## REQUIREMENT
Below is a listing to write out in full, exactly as given, without its pictures.

## DATASET SECTION
•••••

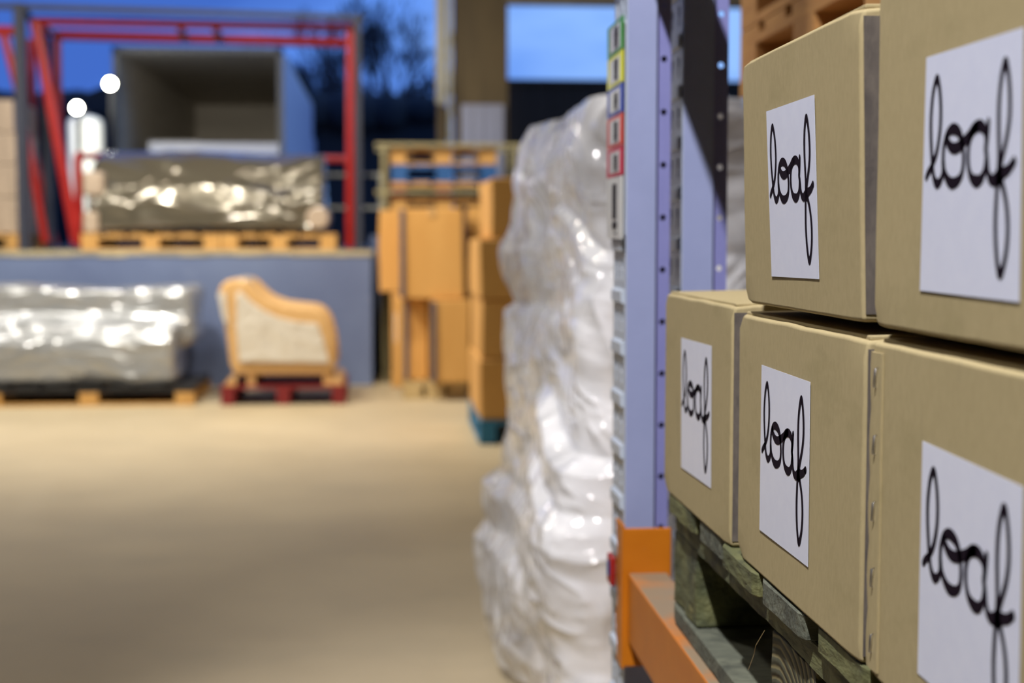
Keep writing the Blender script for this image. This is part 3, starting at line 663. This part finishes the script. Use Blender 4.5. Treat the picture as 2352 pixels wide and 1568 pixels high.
# pallets at upper right
for i, (lb, zz) in enumerate([('lower orange brown pallet stacked above the silver bundle, upper right', 1.575), ('second orange brown pallet of the stack at the upper right', 1.722), ('third orange brown pallet up at the upper right', 1.869), ('highest orange brown pallet at the upper right edge of the sky', 2.016)]):
    pallet((.80-.0*i, 2.25, zz), 1.2, 1.0, M['pinedark'] if 'pinedark' in M else M['pine'], lb, group='pallets stacked behind the upper cartons', along='X', boards=5)
# ================================================================== RACK
def ring_plate(bm, P, U, V, u0, u1, v0, v1, hole, n=24):
    """rectangular cell with a hole; hole = function(angle)->(u,v) about the cell centre"""
    cu, cv = (u0+u1)/2, (v0+v1)/2; hu, hv = (u1-u0)/2, (v1-v0)/2
    angs = sorted([2*math.pi*k/n for k in range(n)]+[math.atan2(s*hv, c*hu) % (2*math.pi) for s in (1, -1) for c in (1, -1)])
    angs = [a for i, a in enumerate(angs) if i == 0 or a-angs[i-1] > 1e-4]
    o_, h_ = [], []
    for a in angs:
        c, s = math.cos(a), math.sin(a); k = min(hu/abs(c) if abs(c) > 1e-9 else 1e9, hv/abs(s) if abs(s) > 1e-9 else 1e9)
        o_.append(bm.verts.new(P+U*(cu+c*k)+V*(cv+s*k))); x_, y_ = hole(a); h_.append(bm.verts.new(P+U*(cu+x_)+V*(cv+y_)))
    m = len(angs)
    for i in range(m): bm.faces.new((o_[i], o_[(i+1) % m], h_[(i+1) % m], h_[i]))
def solid(o, th_=.002):
    m = o.modifiers.new('solid', 'SOLIDIFY'); m.thickness = th_; m.offset = 0; return o
def round_hole(r): return lambda a: (r*math.cos(a), r*math.sin(a))
def slot_hole(w_, h_):
    def f_(a):
        c, s = math.cos(a), math.sin(a); ww = w_*(1.0 if s > 0 else .62); k = min(ww/abs(c) if abs(c) > 1e-6 else 9, h_/abs(s) if abs(s) > 1e-6 else 9)
        return (c*k, s*k)
    return f_
PITCH = .0737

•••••

## RESULT
Keep writing the Blender script for this image. This is part 3, starting at line 663. This part finishes the script. Use Blender 4.5. Treat the picture as 2352 pixels wide and 1568 pixels high.
# pallets at upper right
for i, (lb, zz) in enumerate([('lower orange brown pallet stacked above the silver bundle, upper right', 1.575), ('second orange brown pallet of the stack at the upper right', 1.722), ('third orange brown pallet up at the upper right', 1.869), ('highest orange brown pallet at the upper right edge of the sky', 2.016)]):
    pallet((.80-.0*i, 2.25, zz), 1.2, 1.0, M['pinedark'] if 'pinedark' in M else M['pine'], lb, group='pallets stacked behind the upper cartons', along='X', boards=5)
# ================================================================== RACK
def ring_plate(bm, P, U, V, u0, u1, v0, v1, hole, n=24):
    """rectangular cell with a hole; hole = function(angle)->(u,v) about the cell centre"""
    cu, cv = (u0+u1)/2, (v0+v1)/2; hu, hv = (u1-u0)/2, (v1-v0)/2
    angs = sorted([2*math.pi*k/n for k in range(n)]+[math.atan2(s*hv, c*hu) % (2*math.pi) for s in (1, -1) for c in (1, -1)])
    angs = [a for i, a in enumerate(angs) if i == 0 or a-angs[i-1] > 1e-4]
    o_, h_ = [], []
    for a in angs:
        c, s = math.cos(a), math.sin(a); k = min(hu/abs(c) if abs(c) > 1e-9 else 1e9, hv/abs(s) if abs(s) > 1e-9 else 1e9)
        o_.append(bm.verts.new(P+U*(cu+c*k)+V*(cv+s*k))); x_, y_ = hole(a); h_.append(bm.verts.new(P+U*(cu+x_)+V*(cv+y_)))
    m = len(angs)
    for i in range(m): bm.faces.new((o_[i], o_[(i+1) % m], h_[(i+1) % m], h_[i]))
def solid(o, th_=.002):
    m = o.modifiers.new('solid', 'SOLIDIFY'); m.thickness = th_; m.offset = 0; return o
def round_hole(r): return lambda a: (r*math.cos(a), r*math.sin(a))
def slot_hole(w_, h_):
    def f_(a):
        c, s = math.cos(a), math.sin(a); ww = w_*(1.0 if s > 0 else .62); k = min(ww/abs(c) if abs(c) > 1e-6 else 9, h_/abs(s) if abs(s) > 1e-6 else 9)
        return (c*k, s*k)
    return f_
PITCH = .0737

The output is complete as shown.